Pudo ser Molenbeek, aunque mentiría si lo diera por hecho y tampoco es que haga demasiada diferencia.

 

Sucedió que en la Eurocopa 2000, disputada en Bélgica, la selección local se jugaba su pase a la segunda ronda enfrentando a Turquía. Considerando la cantidad de inmigrantes de este país con los que me había topado, pregunté por algún barrio de Bruselas con importante presencia turca.

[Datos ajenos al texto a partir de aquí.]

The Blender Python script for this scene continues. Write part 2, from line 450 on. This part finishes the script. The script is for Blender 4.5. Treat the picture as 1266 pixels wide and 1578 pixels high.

De esa forma, pensaba yo, llegaría a encontrarme con aficionados divididos entre dos selecciones y con algún buen hilo narrativo para referirme al juego.

 

Derrotada por Turquía, Bélgica quedaba fuera del certamen, aunque de esa jornada me llevaría una sensación que muchos jóvenes en mi generación compartieron: que Europa había encontrado la forma de ser una y muchas, que no había más futuro que la multiculturalidad, que su modelo dejaba ser a cada cual lo que quisiera. Eso, pese a que los turcos, apoyados por marroquíes y argelinos, festejaron con desmanes la eliminación de su tierra de adopción: evidente resentimiento detrás de un simple festejo deportivo.

 

Por supuesto que llamó mi atención la cantidad de mezquitas, de comida Halal, de letreros en turco y árabe, de locales de Kebab, así como las condiciones de vida austeras y tan diferentes a la suntuosidad de las calles aledañas a la Grand Place.

 

Por primera vez me había aproximado a esa cara de Europa occidental: por un lado, los estudiantes europeos en intercambio Erasmus, por otro las legiones multinacionales de funcionarios trabajando tanto en la Unión Europea como en la OTAN, por uno más el liberalismo de las vitrinas con sexoservidoras en lencería cerca de la Estación Central y, como telón un tanto oculto, esa otra Bruselas con mujeres de rostro o cabello tapado.

 

En esa Eurocopa sólo la selección francesa reflejaba el mosaico en que se había convertido su sociedad. Con Bélgica apenas estaban los hermanos Mpenza, de origen en Congo. Holanda mantenía buena presencia de futbolistas de su ex colonia Surinam, como Portugal de Mozambique. En tanto, Alemania se limitaba a Mehmet Scholl, de padre turco, así como Suecia a Henrik Larsson, de padre de Cabo Verde (sintomático que hayan utilizado sus apellidos alemán y sueco para los dos simplificar su integración).

 

La dicotomía franco-flamenca de Bélgica era un problema como lo sigue siendo todavía. Por esos años Bélgica contaba con dos de las mejores tenistas del mundo, aunque siempre alejadas y rivalizadas por su región: la flamenca Kim Clijsters y la valona Justine Henin.

 

Vale la pena decir que la selección belga actual aún padece crisis de comunicación en un plantel que habla dos idiomas diferentes; Vincent Company y Romelu Lukaku, ambos belga-congolés y criados en Molenbeek, suelen traducir al hablar tanto francés como flamenco.

 

En 2009, mientras Bélgica pasaba cerca de dos años sin lograr formar un gobierno (el período más largo jamás alcanzado, superando el transcurrido en Iraq), el primer Ministro interino, Yves Leterme, explicaba que sólo tres factores unen a todos los belgas, sin importar su región, cultura o idioma: el rey, ciertas marcas de cerveza y el equipo nacional de futbol.

 

Un país complejo y que aprendió a vivir partido en dos. Un país que, sin embargo, ahora paga haber caído en la negación de lo que sucedía en barrios como Molenbeek.

 

Cuando Angela Merkel afirmó en 2010 que,“este enfoque ha fracasado por completo. La idea de que nos volveríamos una sociedad multicultural, y de que viviríamos contentos unos junto a otros, fracasó. Tienen que hacer más para integrarse y asumir cultura y valores alemanes”, muchos pensamos que discriminaba y peleaba con una realidad ya inherente a Europa.

 

Atentados como el de París, las calles vacías de Bruselas en redadas múltiples y el tiempo mismo, le han dado una razón que sólo las alineaciones multiculturales de las selecciones intentan refutar.